══ Information shown

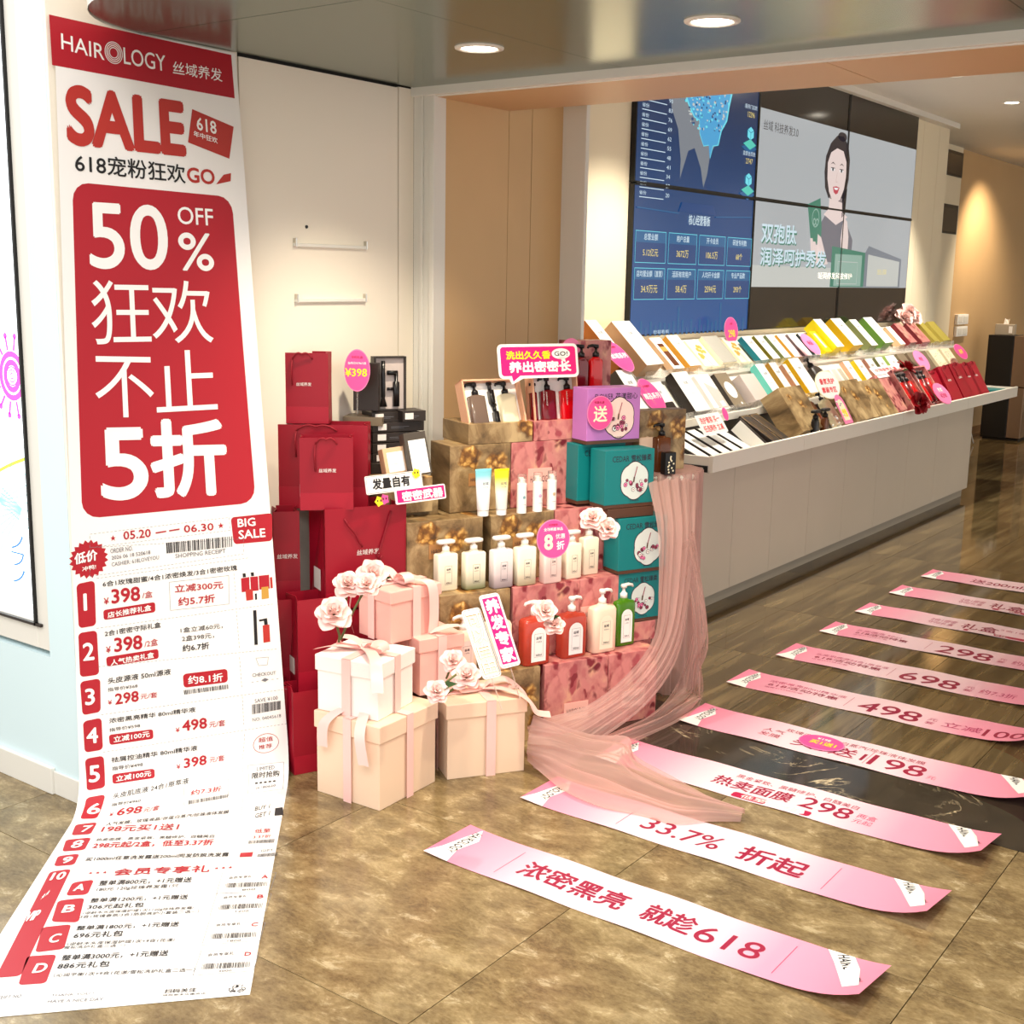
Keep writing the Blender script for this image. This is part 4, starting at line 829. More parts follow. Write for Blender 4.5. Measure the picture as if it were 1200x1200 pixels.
# ------------------------------------------------------------------ printed strips on the floor
STRIPS = [  # x0, x1, y0, y1, words
 (-2.09, -.83, 2.476, 2.690, 'front'), (-2.09, -.83, 2.938, 3.150, 'discount'), (-2.09, -.82, 3.368, 3.590, 'mask'), (-2.045, -.80, 3.86, 4.085, 'one'), (-2.10, -.93, 4.368, 4.580, 'four'),
 (-2.10, -.93, 4.838, 5.060, 'six'), (-2.10, -.93, 5.315, 5.52, 'two'), (-2.10, -.93, 5.76, 5.97, 'set'), (-2.10, -.93, 6.235, 6.45, 'set2'), (-2.09, -.93, 6.715, 6.93, 'gift')]
SL = {'front': 'pink floor strip printed with four bold characters and 618, nearest of the row', 'discount': 'pink floor strip printed 33.7% under the tulle end, second nearest', 'mask': 'pink floor strip reading 298 with dark red pill print, touching dark marble edge',
 'one': 'pink floor strip reading 198 with a round pink sticker on it', 'four': 'pink floor strip reading 498 and 100 on brown stone floor', 'six': 'pink floor strip printed 698 on brown stone floor', 'two': 'pink floor strip printed 298 on brown stone, just beyond the 698 strip',
 'set': 'pink floor strip with gift set lettering, third from the far end', 'set2': 'pink floor strip with gift set lettering, second from the far end', 'gift': 'farthest pink floor strip printed with 200ml at right'}
M('s_text', (150, 22, 60), .5); M('s_soft', (190, 70, 110), .5)
for x0, x1, y0, y1, kind in STRIPS:
    t = thing('floor_strip', SL[kind], 'banner', MX.Translation(V((x0, y0, 0))), 'printed pink strips laid on the floor')
    L, Wd = x1-x0, y1-y0
    def lift(x, y):      # both ends curl a little off the floor
        a = max(0, .09-x)/.09; c = max(0, x-(L-.30))/.30
        return .0015+.004*a*a+.05*c*c*c*(.35+.65*(1-y/Wd))*(1 if x < L-.03 else 1)+.003*sin(x*9+y0*7)**2
    def skew(x, y):      # the ends are cut into points by the curl
        a = max(0, .06-x)/.06
        return x+(0 if x > .5 else 0), y-0.0*a
    def sm(x, z, d): return V((x-.06*min(1, max(0, 1-x/.05))*0, z, lift(x, z)+d))
    b = MB(); b.grid(lambda u, v: (u*L, v*Wd, lift(u*L, v*Wd)), 44, 5, 'strip_paper'); b.build('paper', t, smooth=True)
    p = Print(fn=sm)
    # printed page corner with the maker's name at each end
    p.poly([(.0, .0), (.085, .0), (.066, .07), (.082, .15), (.05, .21), (.035, .14), (.02, .06)], 'white')
    p.up(); g_ = glyphs('HAIROLOGY'); [p._add([(.040+dx+zz*.026, Wd-.028-xx*.14) for xx, zz in g_[0]], g_[1], 'black') for dx in (0, .0015)]
    if x1 > -.9:
        p.k = 1; p.poly([(L-.155, Wd), (L-.088, Wd), (L-.055, Wd*.74), (L-.024, Wd*.30), (L-.056, Wd*.22), (L-.088, Wd*.5), (L-.12, Wd*.76)], 'white')
        p.up(); g_ = glyphs('HAIROLOGY'); [p._add([(L-.128+dx+.080*xx+.024*zz, Wd-.014-.128*xx+.014*zz) for xx, zz in g_[0]], g_[1], 'black') for dx in (0, .0015)]
    p.k = 1
    if kind == 'front': p.text('浓密黑亮', .27, .058, .60, .150, 's_text', .025); p.text('就趁', .655, .058, .80, .150, 's_text', .025); p.text('618', .81, .058, .985, .138, 's_text', .01); p.line((.225, .03), (.225, .18), .002, 's_soft'); p.line((1.04, .03), (1.04, .18), .002, 's_soft')
    elif kind == 'discount': p.text('33.7%', .39, .058, .64, .140, 's_text', .012); p.text('折起', .70, .05, .90, .150, 's_text', .025); p.line((.33, .03), (.33, .18), .002, 's_soft'); p.line((.97, .03), (.97, .18), .002, 's_soft')
    elif kind == 'mask': p.text('黑金紧致、黑髓修护、白髓美白', .45, .152, .86, .182, 's_text'); p.text('热卖面膜', .40, .062, .67, .135, 's_text', .02); p.poly(rrect(.50, .008, .76, .045, .01), 'magenta_text'); p.up(); p.text('低至3.37折', .53, .013, .73, .040, 'white', .02); p.k = 1; p.text('298', .70, .062, .86, .145, 's_text', .012); p.text('两盒', .875, .10, .935, .135, 's_soft'); p.text('元起', .875, .06, .935, .092, 's_soft')
    elif kind == 'one':
        p.text('玫瑰液晶/谷蛋白蒸汽/珍珠液体发膜', .36, .150, .86, .182, 's_text'); p.text('人气', .29, .108, .37, .142, 's_text'); p.text('发膜', .29, .062, .37, .098, 's_text'); p.text('买1送1', .42, .045, .68, .130, 's_text', .012); p.text('198', .70, .035, .885, .135, 's_text', .012); p.text('元', .90, .04, .93, .07, 's_soft'); p.line((.69, .03), (.69, .15), .002, 's_soft')
    elif kind in ('four', 'six', 'two'):
        n_ = {'four': ('浓密黑亮80ml精华液', '498', '立减', '100'), 'six': ('头皮肌底液24合1原萃液', '698', '约7.3折', ''), 'two': ('头皮源液 50ml', '298', '约8.1折', '')}[kind]
        p.text(n_[0], .13, .125, .45 if kind != 'two' else .34, .155, 's_soft'); p.text('618活动特惠', .14, .080, .43 if kind != 'two' else .38, .118, 's_text', .01); p.text('指导价¥598元/套', .14, .055, .30, .070, 's_soft')
        p.line((.475, .04), (.475, .16), .002, 's_soft'); p.text(n_[1], .52, .03, .755, .145, 's_text', .012); p.text('元', .78, .09, .815, .12, 's_soft'); p.text('套', .78, .05, .815, .08, 's_soft')
        p.text(n_[2], .84, .055, .98, .115, 's_soft', .01)
        if n_[3]: p.text(n_[3], .99, .035, 1.13, .12, 's_text', .01)
    elif kind in ('set', 'set2'): p.text('2合1密密', .34, .10, .46, .15, 's_soft'); p.text('守际礼盒', .34, .05, .46, .09, 's_soft'); p.text('礼盒', .49, .045, .66, .145, 's_text', .012); p.poly(rrect(.52, .012, .80, .042, .008), 'magenta_text'); p.up(); p.text('2盒398元', .56, .016, .76, .038, 'white'); p.k = 1; p.text('2合1密密守际', .66, .12, .90, .15, 's_soft'); p.text('398', .84, .05, .98, .12, 's_text', .01)
    else: p.text('送200ml洗发露', .25, .05, .75, .14, 's_text', .012)
    p.build(t)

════

__Do this__
The pictures should not be reproduced; quote all of the other material exactly.

__Final answer__
Keep writing the Blender script for this image. This is part 4, starting at line 829. More parts follow. Write for Blender 4.5. Measure the picture as if it were 1200x1200 pixels.
# ------------------------------------------------------------------ printed strips on the floor
STRIPS = [  # x0, x1, y0, y1, words
 (-2.09, -.83, 2.476, 2.690, 'front'), (-2.09, -.83, 2.938, 3.150, 'discount'), (-2.09, -.82, 3.368, 3.590, 'mask'), (-2.045, -.80, 3.86, 4.085, 'one'), (-2.10, -.93, 4.368, 4.580, 'four'),
 (-2.10, -.93, 4.838, 5.060, 'six'), (-2.10, -.93, 5.315, 5.52, 'two'), (-2.10, -.93, 5.76, 5.97, 'set'), (-2.10, -.93, 6.235, 6.45, 'set2'), (-2.09, -.93, 6.715, 6.93, 'gift')]
SL = {'front': 'pink floor strip printed with four bold characters and 618, nearest of the row', 'discount': 'pink floor strip printed 33.7% under the tulle end, second nearest', 'mask': 'pink floor strip reading 298 with dark red pill print, touching dark marble edge',
 'one': 'pink floor strip reading 198 with a round pink sticker on it', 'four': 'pink floor strip reading 498 and 100 on brown stone floor', 'six': 'pink floor strip printed 698 on brown stone floor', 'two': 'pink floor strip printed 298 on brown stone, just beyond the 698 strip',
 'set': 'pink floor strip with gift set lettering, third from the far end', 'set2': 'pink floor strip with gift set lettering, second from the far end', 'gift': 'farthest pink floor strip printed with 200ml at right'}
M('s_text', (150, 22, 60), .5); M('s_soft', (190, 70, 110), .5)
for x0, x1, y0, y1, kind in STRIPS:
    t = thing('floor_strip', SL[kind], 'banner', MX.Translation(V((x0, y0, 0))), 'printed pink strips laid on the floor')
    L, Wd = x1-x0, y1-y0
    def lift(x, y):      # both ends curl a little off the floor
        a = max(0, .09-x)/.09; c = max(0, x-(L-.30))/.30
        return .0015+.004*a*a+.05*c*c*c*(.35+.65*(1-y/Wd))*(1 if x < L-.03 else 1)+.003*sin(x*9+y0*7)**2
    def skew(x, y):      # the ends are cut into points by the curl
        a = max(0, .06-x)/.06
        return x+(0 if x > .5 else 0), y-0.0*a
    def sm(x, z, d): return V((x-.06*min(1, max(0, 1-x/.05))*0, z, lift(x, z)+d))
    b = MB(); b.grid(lambda u, v: (u*L, v*Wd, lift(u*L, v*Wd)), 44, 5, 'strip_paper'); b.build('paper', t, smooth=True)
    p = Print(fn=sm)
    # printed page corner with the maker's name at each end
    p.poly([(.0, .0), (.085, .0), (.066, .07), (.082, .15), (.05, .21), (.035, .14), (.02, .06)], 'white')
    p.up(); g_ = glyphs('HAIROLOGY'); [p._add([(.040+dx+zz*.026, Wd-.028-xx*.14) for xx, zz in g_[0]], g_[1], 'black') for dx in (0, .0015)]
    if x1 > -.9:
        p.k = 1; p.poly([(L-.155, Wd), (L-.088, Wd), (L-.055, Wd*.74), (L-.024, Wd*.30), (L-.056, Wd*.22), (L-.088, Wd*.5), (L-.12, Wd*.76)], 'white')
        p.up(); g_ = glyphs('HAIROLOGY'); [p._add([(L-.128+dx+.080*xx+.024*zz, Wd-.014-.128*xx+.014*zz) for xx, zz in g_[0]], g_[1], 'black') for dx in (0, .0015)]
    p.k = 1
    if kind == 'front': p.text('浓密黑亮', .27, .058, .60, .150, 's_text', .025); p.text('就趁', .655, .058, .80, .150, 's_text', .025); p.text('618', .81, .058, .985, .138, 's_text', .01); p.line((.225, .03), (.225, .18), .002, 's_soft'); p.line((1.04, .03), (1.04, .18), .002, 's_soft')
    elif kind == 'discount': p.text('33.7%', .39, .058, .64, .140, 's_text', .012); p.text('折起', .70, .05, .90, .150, 's_text', .025); p.line((.33, .03), (.33, .18), .002, 's_soft'); p.line((.97, .03), (.97, .18), .002, 's_soft')
    elif kind == 'mask': p.text('黑金紧致、黑髓修护、白髓美白', .45, .152, .86, .182, 's_text'); p.text('热卖面膜', .40, .062, .67, .135, 's_text', .02); p.poly(rrect(.50, .008, .76, .045, .01), 'magenta_text'); p.up(); p.text('低至3.37折', .53, .013, .73, .040, 'white', .02); p.k = 1; p.text('298', .70, .062, .86, .145, 's_text', .012); p.text('两盒', .875, .10, .935, .135, 's_soft'); p.text('元起', .875, .06, .935, .092, 's_soft')
    elif kind == 'one':
        p.text('玫瑰液晶/谷蛋白蒸汽/珍珠液体发膜', .36, .150, .86, .182, 's_text'); p.text('人气', .29, .108, .37, .142, 's_text'); p.text('发膜', .29, .062, .37, .098, 's_text'); p.text('买1送1', .42, .045, .68, .130, 's_text', .012); p.text('198', .70, .035, .885, .135, 's_text', .012); p.text('元', .90, .04, .93, .07, 's_soft'); p.line((.69, .03), (.69, .15), .002, 's_soft')
    elif kind in ('four', 'six', 'two'):
        n_ = {'four': ('浓密黑亮80ml精华液', '498', '立减', '100'), 'six': ('头皮肌底液24合1原萃液', '698', '约7.3折', ''), 'two': ('头皮源液 50ml', '298', '约8.1折', '')}[kind]
        p.text(n_[0], .13, .125, .45 if kind != 'two' else .34, .155, 's_soft'); p.text('618活动特惠', .14, .080, .43 if kind != 'two' else .38, .118, 's_text', .01); p.text('指导价¥598元/套', .14, .055, .30, .070, 's_soft')
        p.line((.475, .04), (.475, .16), .002, 's_soft'); p.text(n_[1], .52, .03, .755, .145, 's_text', .012); p.text('元', .78, .09, .815, .12, 's_soft'); p.text('套', .78, .05, .815, .08, 's_soft')
        p.text(n_[2], .84, .055, .98, .115, 's_soft', .01)
        if n_[3]: p.text(n_[3], .99, .035, 1.13, .12, 's_text', .01)
    elif kind in ('set', 'set2'): p.text('2合1密密', .34, .10, .46, .15, 's_soft'); p.text('守际礼盒', .34, .05, .46, .09, 's_soft'); p.text('礼盒', .49, .045, .66, .145, 's_text', .012); p.poly(rrect(.52, .012, .80, .042, .008), 'magenta_text'); p.up(); p.text('2盒398元', .56, .016, .76, .038, 'white'); p.k = 1; p.text('2合1密密守际', .66, .12, .90, .15, 's_soft'); p.text('398', .84, .05, .98, .12, 's_text', .01)
    else: p.text('送200ml洗发露', .25, .05, .75, .14, 's_text', .012)
    p.build(t)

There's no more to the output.